Two Sides of Change
- Alice Carlssen Williams
- Oct 9
- 4 min read

In the fullness of life, everyone knows there will be change, yet when faced with making a major decision, I realized I didn't know how to proceed. If you're like me, you suffer through it until the way becomes clear. How it comes clear can be difficult or smooth, depending on multiple factors, which I'm about to explore. Any way you look at it, there are two sides of change.
This side of change encourages us to find the heart of what we actually want from life as we struggle to make sense of what wants to change. It's like slogging through sticky mud or endless sand dunes hoping for dry land or an oasis.
My lack of courage to confront issues, even when I recognize the need for change, has made the waffling approach quite brutal in the past. At first, I didn't know what I wanted, only that I knew it was something I couldn't name, propelled only by a giant yearning. That consistent yearning drove me crazy when I thought about it. Eventually the yearning stopped, but not before going through many fundamental crises, the ones that made me question my sanity and my judgment. It's chronicled in my book.
The second side is also familiar because it makes me face something I don't want to face and challenges my priorities, courage, faith, and beliefs. I react to this one vehemently, roaring in disapproval at the offending change. Think of elections the day after the vote, when our choice is not the next leader of our country. We're filled with despair and brace ourselves for the changes to come.
Another of the second type of change involves financial changes. For me, these are the most challenging choices, as I refuse to make decisions based solely on financial factors. It's a universal challenge as financial change is likely to affect our and our significant others' lives.
Financial changes may also involve rearranging priorities, like the time I wanted to go to a workshop in North Carolina with David Neagle. Waffling and putting myself through contortions, I tried to come up with extra funds. I listened to his podcasts and knew his rags to riches story after a life-threatening disaster.

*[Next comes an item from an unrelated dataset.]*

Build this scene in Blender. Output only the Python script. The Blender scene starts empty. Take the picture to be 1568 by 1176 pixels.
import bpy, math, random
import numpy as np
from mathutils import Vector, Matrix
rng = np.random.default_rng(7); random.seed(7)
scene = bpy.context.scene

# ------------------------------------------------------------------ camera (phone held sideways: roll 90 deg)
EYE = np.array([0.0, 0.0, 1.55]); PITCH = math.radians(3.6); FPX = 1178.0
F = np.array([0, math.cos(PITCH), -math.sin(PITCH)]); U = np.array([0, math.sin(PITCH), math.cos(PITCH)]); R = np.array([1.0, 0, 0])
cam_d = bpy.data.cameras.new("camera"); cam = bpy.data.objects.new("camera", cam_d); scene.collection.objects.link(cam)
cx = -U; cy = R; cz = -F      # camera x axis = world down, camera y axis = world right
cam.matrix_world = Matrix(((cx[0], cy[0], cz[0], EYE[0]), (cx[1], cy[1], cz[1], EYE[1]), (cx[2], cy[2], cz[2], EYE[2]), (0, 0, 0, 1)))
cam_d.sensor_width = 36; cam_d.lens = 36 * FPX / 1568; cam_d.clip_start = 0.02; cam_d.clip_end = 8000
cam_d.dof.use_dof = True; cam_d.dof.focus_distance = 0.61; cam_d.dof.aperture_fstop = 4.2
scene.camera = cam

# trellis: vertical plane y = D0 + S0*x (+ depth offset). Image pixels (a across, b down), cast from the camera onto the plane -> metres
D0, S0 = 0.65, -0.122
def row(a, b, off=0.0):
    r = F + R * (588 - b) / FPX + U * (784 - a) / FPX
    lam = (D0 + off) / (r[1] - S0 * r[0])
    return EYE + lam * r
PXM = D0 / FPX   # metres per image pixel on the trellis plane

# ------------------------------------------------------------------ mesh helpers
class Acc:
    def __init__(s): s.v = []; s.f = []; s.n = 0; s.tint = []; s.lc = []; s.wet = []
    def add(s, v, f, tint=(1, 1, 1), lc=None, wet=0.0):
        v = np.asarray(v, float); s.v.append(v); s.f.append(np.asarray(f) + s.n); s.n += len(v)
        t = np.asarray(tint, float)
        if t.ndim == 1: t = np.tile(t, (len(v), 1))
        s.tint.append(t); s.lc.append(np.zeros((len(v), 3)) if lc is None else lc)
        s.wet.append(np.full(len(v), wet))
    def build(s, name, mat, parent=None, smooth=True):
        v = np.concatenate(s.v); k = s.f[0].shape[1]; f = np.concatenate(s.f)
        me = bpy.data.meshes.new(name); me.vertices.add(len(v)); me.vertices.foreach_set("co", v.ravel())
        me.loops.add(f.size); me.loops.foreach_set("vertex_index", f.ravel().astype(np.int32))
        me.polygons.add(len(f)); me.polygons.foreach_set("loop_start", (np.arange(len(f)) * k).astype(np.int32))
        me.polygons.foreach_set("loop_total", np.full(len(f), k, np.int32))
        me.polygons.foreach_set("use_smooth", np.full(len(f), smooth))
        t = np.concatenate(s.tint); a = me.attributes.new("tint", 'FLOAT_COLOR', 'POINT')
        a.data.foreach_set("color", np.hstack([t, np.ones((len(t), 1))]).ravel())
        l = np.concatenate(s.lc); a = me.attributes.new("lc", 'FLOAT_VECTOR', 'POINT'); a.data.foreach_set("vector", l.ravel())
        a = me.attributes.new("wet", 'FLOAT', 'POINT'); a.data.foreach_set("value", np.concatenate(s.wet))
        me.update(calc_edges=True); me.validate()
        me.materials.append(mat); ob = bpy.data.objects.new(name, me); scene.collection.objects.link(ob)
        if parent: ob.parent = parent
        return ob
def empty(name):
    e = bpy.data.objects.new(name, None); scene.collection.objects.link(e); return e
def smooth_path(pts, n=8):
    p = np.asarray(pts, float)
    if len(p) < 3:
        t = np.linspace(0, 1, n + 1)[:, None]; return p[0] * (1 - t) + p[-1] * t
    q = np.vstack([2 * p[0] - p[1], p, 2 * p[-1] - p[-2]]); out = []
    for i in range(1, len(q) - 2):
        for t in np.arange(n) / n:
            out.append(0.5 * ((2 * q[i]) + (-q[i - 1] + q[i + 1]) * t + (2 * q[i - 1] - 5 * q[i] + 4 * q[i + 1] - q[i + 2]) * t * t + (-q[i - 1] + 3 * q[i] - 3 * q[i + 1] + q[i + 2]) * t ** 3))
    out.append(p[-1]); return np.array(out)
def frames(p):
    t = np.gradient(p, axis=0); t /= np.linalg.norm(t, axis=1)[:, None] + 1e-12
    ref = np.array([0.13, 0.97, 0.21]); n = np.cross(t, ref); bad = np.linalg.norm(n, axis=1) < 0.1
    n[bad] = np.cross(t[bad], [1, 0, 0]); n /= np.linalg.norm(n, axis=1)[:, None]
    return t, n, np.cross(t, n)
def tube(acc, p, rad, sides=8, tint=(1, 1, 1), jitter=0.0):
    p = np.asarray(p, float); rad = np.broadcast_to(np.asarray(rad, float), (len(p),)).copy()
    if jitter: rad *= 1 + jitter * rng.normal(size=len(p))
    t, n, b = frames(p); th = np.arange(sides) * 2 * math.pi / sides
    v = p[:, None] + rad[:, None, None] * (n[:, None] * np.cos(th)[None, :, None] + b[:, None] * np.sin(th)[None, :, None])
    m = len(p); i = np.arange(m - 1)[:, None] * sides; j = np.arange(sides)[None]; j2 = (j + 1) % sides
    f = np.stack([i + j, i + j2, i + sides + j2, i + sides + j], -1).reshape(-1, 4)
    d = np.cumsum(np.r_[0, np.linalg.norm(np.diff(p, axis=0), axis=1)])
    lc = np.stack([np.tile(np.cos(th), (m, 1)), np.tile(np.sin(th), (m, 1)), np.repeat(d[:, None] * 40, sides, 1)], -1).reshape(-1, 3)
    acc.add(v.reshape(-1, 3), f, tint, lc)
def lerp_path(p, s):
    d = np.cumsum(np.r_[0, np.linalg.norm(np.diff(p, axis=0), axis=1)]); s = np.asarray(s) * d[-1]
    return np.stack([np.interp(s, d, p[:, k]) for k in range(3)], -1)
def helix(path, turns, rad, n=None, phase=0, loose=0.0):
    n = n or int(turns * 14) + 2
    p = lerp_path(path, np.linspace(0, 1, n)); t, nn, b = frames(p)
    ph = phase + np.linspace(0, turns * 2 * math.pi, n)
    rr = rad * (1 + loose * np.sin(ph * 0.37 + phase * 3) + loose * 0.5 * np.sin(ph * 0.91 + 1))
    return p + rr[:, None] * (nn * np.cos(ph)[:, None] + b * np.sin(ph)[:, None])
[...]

In September of 1989, what was supposed to be a rare relaxing day with family cruising down the Illinois River in a roomy boat, quickly turned into a nightmare...David Neagle was pulled deep into the gates of a dam that shredded his flesh, broke his back, and nearly drowned him. No one expected him to survive the accident, and rescue workers even told his family he was already dead. (Entire boats had been sucked into this same dam, without survivors.)
After his brush with death, David began to study his own potential. In the 12 months following his accident ~ despite being unable to walk for more than a month ~ he tripled his income! By December of 2000, David had expanded to become an executive corporate manager, a stock investor, and a business owner! (https://www.amazon.ca/stores/author/B00820WPGW/about)
Today, he runs a multi-million dollar business helping other entrepreneurs pivot like he did.
Since then, he has gained recognition for his work relating to spiritual laws and also for his sales mastery abilities. He could teach me how to be a better salesperson without the high-stakes pressure tactics I loathed. It came down to finances. How would I pay for it? A grand plan came to me one day. For six months, I quit buying alcohol to pay for my plane ticket and accommodation. It wasn't the right time. It boosted my confidence, but unfortunately, I needed more courage to move forward.
Faced with much change over my lifetime, I learned a few strategies on how to sort through tough decisions:
Get to know your body's clues. Ask yourself if this change is for my highest and best life? Search your heart and scan your body for any clues. Options that make my heart sink and my body feel heavy are my clues to say no.
Spend time with what your resistance to change is–It could be financial barriers, courage issues, niggling doubts about which way to go. Reach into your soul and ask it what is holding you back. Your soul will answer. Once you have an answer, do everything you can to clear up the issue.
Ask yourself probing "what if" questions such as, What if I made this choice, what would happen? Your brain is wired to answer questions, so you'll know pretty quickly what you don't want to do.
One of the most potent questions I ask myself is What am I learning from my struggle with this choice? If I had asked myself this question when deciding to go to North Carolina, I might have saved myself the trip, not because of David's workshop. It was fantastic, and the food was incredible! The answer to this question would have been This isn't the right time.
Get more information and advice from someone you trust, but you don't want them to give you the answer. I ask Mavis, the tree, for her advice. She always gives me her tree wisdom, but if you don't have a tree to talk with, just the act of talking it out with another person will often lead you to a conclusion or an answer.
There are many more tips I could give. However, going through a hard process to make a decision is a gift in itself. Wrestling and slogging will make the path to the next tough decision a little easier. And it doesn't end! Right now I'm working on a decision that, either way I look at it, I do not know what the outcome will be. This decision will be based on gathering information, getting advice, asking myself questions, and most of all, faith that what I do will be in alignment with my soul-inspired purpose.